Phase evolution in thermally annealed Ni/Bi multilayers studied by X-ray absorption spectroscopy.

The thin films of Ni and Bi are known to form NiBi 3 and NiBi compounds spontaneously at the interface, which become superconducting below 4.2 K and show ferromagnetism either intrinsically or due to Ni impurities. Formation of NiBi 3 and NiBi is a slow diffusion reaction, which means the local environment around Ni and Bi atoms may vary with time and temperature. In this report, we assess the feasibility of using X-ray Absorption Spectroscopy (XAS) as a tool to track the changes in local bonding environment in NiBi 3 and NiBi.
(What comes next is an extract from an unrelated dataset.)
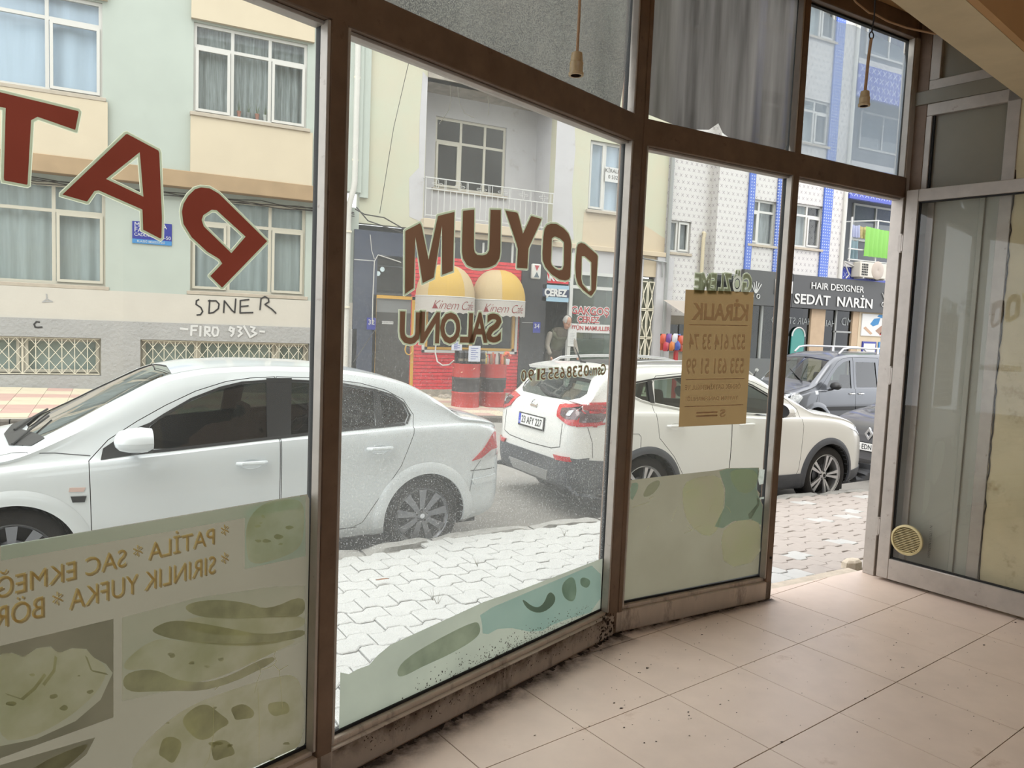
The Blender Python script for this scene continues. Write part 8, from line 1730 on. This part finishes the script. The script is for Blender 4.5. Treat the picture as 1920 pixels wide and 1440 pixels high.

Thermal annealing at temperatures up to 500 °C was used to induce changes in the local environment in NiBi 3 system. Consequent decomposition of NiBi 3 into NiO and Bi has been tracked through changes in structural and magnetization behavior, which matched well with the findings of XAS. In addition, the magnetic hysteresis measurements indicated that NiO should be the dominant phase when NiBi 3 is annealed at 500 °C. This was corroborated from XAS and was found to be >90%. The shift in K-edge of Ni in annealed samples was attributed to increasing charge state on Ni atom, which was ascertained by Bader charge analysis using Density Functional Theory (DFT). This study correlating macroscopic properties of NiBi 3 with local bonding environment of the system indicates that XAS can be a very reliable tool for studying dynamics of diffusion in the NiBi 3 system.